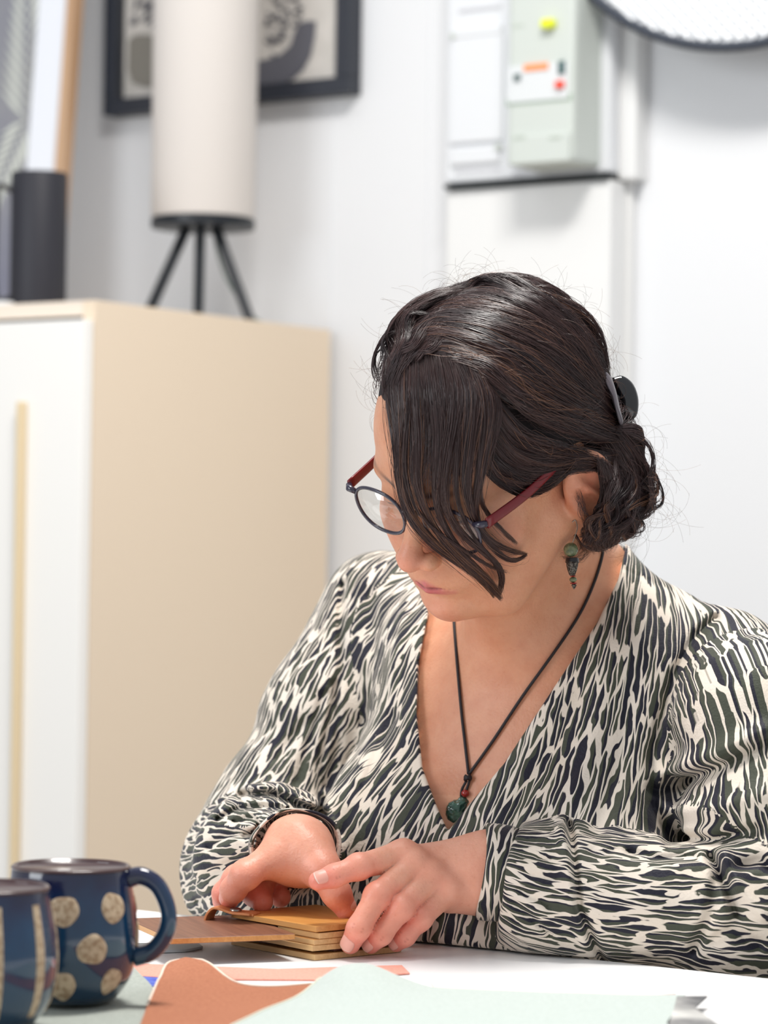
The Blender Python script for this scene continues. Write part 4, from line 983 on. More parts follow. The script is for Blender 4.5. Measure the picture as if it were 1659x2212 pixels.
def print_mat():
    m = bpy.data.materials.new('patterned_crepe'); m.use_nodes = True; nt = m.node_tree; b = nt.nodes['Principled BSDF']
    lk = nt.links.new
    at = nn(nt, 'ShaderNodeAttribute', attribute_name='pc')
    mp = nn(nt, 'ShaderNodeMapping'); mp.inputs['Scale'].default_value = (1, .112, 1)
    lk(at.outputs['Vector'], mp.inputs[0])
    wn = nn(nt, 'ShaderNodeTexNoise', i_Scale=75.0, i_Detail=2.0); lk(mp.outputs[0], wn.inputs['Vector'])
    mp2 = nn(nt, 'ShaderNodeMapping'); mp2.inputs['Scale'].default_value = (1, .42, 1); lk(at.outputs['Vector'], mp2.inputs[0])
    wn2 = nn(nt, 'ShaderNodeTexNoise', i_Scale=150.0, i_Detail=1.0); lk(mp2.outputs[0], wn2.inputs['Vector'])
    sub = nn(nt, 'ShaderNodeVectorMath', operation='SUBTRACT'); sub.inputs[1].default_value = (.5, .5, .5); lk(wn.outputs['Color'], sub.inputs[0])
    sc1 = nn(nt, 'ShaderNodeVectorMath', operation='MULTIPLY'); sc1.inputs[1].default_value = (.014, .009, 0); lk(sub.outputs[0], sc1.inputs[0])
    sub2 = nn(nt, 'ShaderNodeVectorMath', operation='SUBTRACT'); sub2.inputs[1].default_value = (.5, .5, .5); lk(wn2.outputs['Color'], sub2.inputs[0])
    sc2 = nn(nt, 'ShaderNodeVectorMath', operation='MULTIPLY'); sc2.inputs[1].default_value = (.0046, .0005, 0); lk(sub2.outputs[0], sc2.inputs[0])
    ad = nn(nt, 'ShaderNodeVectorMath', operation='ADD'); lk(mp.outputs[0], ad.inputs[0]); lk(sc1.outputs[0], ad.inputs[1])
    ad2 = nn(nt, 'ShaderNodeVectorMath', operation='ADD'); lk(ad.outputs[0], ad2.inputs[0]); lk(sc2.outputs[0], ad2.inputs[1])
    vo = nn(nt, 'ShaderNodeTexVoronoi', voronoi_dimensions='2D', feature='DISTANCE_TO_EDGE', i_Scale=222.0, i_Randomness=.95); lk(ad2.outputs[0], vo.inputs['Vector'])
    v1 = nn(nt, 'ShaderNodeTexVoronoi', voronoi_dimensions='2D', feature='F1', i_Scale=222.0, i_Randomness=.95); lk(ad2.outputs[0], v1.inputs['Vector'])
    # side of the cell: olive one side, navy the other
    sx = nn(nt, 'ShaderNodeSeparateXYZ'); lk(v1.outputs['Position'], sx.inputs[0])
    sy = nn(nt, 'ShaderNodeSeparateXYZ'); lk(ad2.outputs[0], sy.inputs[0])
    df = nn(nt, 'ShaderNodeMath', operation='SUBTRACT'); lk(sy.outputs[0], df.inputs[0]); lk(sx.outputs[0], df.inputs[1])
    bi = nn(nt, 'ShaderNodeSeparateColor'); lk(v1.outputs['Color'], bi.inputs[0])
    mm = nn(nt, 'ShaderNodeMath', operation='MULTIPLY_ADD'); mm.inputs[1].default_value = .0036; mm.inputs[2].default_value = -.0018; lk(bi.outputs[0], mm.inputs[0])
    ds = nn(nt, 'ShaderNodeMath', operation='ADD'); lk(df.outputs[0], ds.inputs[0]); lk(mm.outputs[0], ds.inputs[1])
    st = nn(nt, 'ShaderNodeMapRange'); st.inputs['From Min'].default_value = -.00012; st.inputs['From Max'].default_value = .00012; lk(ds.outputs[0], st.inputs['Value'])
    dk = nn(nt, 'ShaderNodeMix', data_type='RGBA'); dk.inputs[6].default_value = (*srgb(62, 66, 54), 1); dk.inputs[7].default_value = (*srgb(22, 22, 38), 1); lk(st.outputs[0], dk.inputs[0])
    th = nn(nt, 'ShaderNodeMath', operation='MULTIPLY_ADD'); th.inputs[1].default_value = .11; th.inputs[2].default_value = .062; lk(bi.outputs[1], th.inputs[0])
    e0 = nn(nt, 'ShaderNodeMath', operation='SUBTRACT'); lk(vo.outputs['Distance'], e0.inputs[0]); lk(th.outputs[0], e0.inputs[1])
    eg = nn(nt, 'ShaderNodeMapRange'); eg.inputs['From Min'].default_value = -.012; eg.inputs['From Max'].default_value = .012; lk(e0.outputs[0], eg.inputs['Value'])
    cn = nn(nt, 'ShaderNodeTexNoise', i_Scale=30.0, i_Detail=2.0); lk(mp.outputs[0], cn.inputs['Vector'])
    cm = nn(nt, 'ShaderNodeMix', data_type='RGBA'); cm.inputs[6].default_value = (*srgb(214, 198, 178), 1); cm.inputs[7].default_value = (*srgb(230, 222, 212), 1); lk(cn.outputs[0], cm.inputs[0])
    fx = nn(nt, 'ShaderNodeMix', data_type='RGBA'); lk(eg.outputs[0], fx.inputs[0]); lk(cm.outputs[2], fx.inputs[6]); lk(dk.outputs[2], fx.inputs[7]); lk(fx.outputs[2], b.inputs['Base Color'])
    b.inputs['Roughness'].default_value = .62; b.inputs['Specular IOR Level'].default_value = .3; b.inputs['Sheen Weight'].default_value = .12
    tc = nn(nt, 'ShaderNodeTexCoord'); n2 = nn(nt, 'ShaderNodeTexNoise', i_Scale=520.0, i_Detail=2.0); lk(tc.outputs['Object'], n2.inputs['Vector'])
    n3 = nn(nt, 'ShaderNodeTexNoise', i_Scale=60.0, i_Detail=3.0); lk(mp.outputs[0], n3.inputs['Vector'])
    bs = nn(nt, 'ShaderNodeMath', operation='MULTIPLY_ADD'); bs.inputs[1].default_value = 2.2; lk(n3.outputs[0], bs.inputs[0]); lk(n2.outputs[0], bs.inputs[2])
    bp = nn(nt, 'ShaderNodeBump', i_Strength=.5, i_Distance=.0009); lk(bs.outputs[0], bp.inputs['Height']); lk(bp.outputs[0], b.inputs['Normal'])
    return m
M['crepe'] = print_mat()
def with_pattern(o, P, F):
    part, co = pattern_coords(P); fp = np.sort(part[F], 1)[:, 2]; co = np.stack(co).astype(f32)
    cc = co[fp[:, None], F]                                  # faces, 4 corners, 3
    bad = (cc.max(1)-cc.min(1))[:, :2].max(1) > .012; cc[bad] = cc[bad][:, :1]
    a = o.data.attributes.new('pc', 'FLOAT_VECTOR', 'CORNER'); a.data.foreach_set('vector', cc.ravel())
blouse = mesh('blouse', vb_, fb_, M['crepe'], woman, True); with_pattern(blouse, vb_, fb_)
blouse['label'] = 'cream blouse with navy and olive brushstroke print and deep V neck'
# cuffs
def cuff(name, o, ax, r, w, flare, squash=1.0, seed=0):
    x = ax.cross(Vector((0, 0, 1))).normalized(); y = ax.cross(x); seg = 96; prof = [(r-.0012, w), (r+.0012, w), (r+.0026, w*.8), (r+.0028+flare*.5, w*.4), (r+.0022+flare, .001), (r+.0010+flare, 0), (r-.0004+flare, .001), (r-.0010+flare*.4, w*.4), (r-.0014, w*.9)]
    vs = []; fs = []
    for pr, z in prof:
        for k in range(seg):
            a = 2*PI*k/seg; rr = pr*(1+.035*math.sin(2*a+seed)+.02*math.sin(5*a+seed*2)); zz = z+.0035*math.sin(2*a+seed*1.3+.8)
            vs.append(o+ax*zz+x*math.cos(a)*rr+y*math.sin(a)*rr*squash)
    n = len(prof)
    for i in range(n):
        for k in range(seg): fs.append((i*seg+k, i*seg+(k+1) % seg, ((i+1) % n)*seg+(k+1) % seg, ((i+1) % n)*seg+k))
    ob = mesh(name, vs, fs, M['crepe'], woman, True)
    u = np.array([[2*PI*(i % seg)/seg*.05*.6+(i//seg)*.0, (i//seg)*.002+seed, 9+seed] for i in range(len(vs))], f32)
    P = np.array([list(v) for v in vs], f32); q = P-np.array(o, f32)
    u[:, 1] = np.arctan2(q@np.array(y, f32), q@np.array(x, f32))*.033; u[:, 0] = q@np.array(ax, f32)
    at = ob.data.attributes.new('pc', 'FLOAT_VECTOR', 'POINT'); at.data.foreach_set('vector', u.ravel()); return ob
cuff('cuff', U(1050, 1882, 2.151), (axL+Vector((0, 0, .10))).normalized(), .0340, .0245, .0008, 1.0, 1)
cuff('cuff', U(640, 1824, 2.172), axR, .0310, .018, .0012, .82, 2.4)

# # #

Copy each line of the listing that includes "part".

» Response for this exercise
The Blender Python script for this scene continues. Write part 4, from line 983 on. More parts follow. The script is for Blender 4.5. Measure the picture as if it were 1659x2212 pixels.
    part, co = pattern_coords(P); fp = np.sort(part[F], 1)[:, 2]; co = np.stack(co).astype(f32)